Gnosis is illuminative and unitive knowledge and therefore it is natural that theoretical gnosis be concerned with knowledge as such, primarily sacred knowledge and knowledge of the sacred but also with the grades and the hierarchy of knowledge.67 It is true that most traditional philosophies, including the Islamic, also deal with this issue, but it is only in works on theoretical gnosis that one finds the most universal treatment of this subject including of course supreme knowledge that is gnosis itself. Theoretical gnosis or scientia sacra is also the metaphysics that lies at the heart of perennial philosophy understood traditionally. It has been sometimes called theosophy, as this term was understood before its modern distortion, and is also related to what is called mystical theology and mystical philosophy in Western languages. In the Islamic tradition it has provided the ultimate criteria for the judgment of what constitutes philosophia vera. It has been foundational in the development of both traditional philosophy and the traditional sciences and is key to the deepest understanding of all traditional cosmological sciences including the “hidden sciences” (al-‘ulūm al-khafiyyah or gharībah).

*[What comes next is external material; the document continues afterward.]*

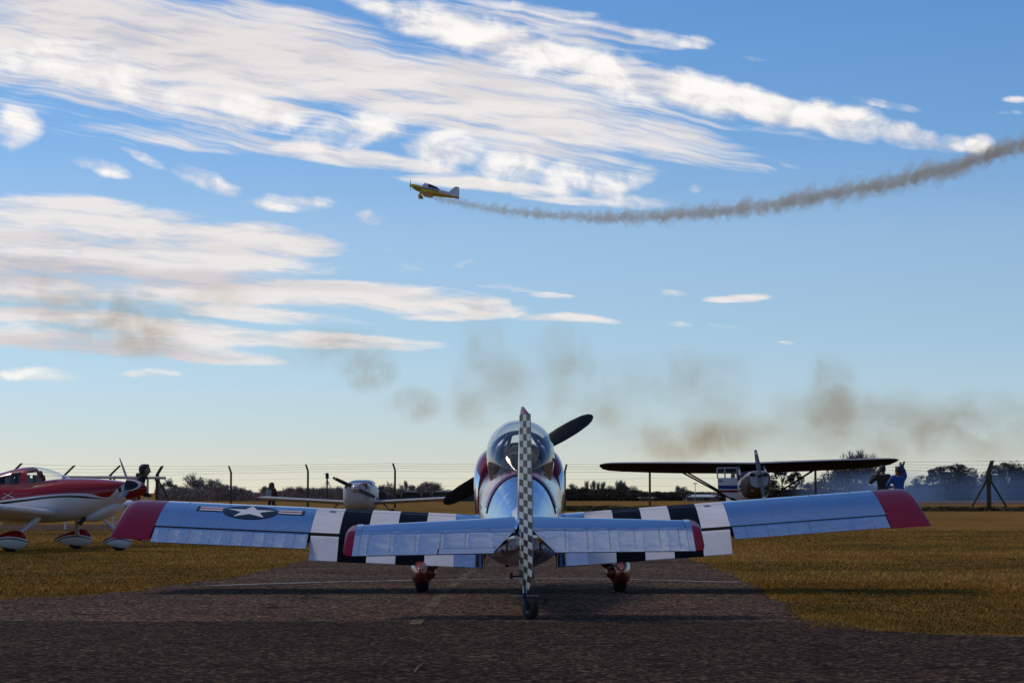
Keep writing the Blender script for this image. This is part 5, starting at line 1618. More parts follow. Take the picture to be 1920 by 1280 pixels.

The later traditional schools of philosophy that have persisted in the Islamic world to this day, chief among the School of Illumination founded by Suhrawardī (d. 587/1191) and the Transcendent Theosophy/Philosophy established by Mullā Sadrā, are closely associated with ‘irfān. One might in fact say that while after the Middle Ages and the Renaissance in the West philosophy became more and more wedded and also subservient to modern science, as we see so clearly in Kant, in the Islamic world philosophy became ever more closely associated with ‘irfān from which it drew its sustenance and whose vision of reality served as basis for its philosophizing. One needs only read the works of Mullā Sadrā such as his al-Shawāhid alrubūbiyyah or the treatises of Āqā ‘Alī Mudarris such as his Badāyi‘al-hikam to ascertain the truth of this assertion. Many of the works of the later Islamic philosophers are at the borderline between hikmat and ‘irfān although the two disciplines remain quite distinct from one another.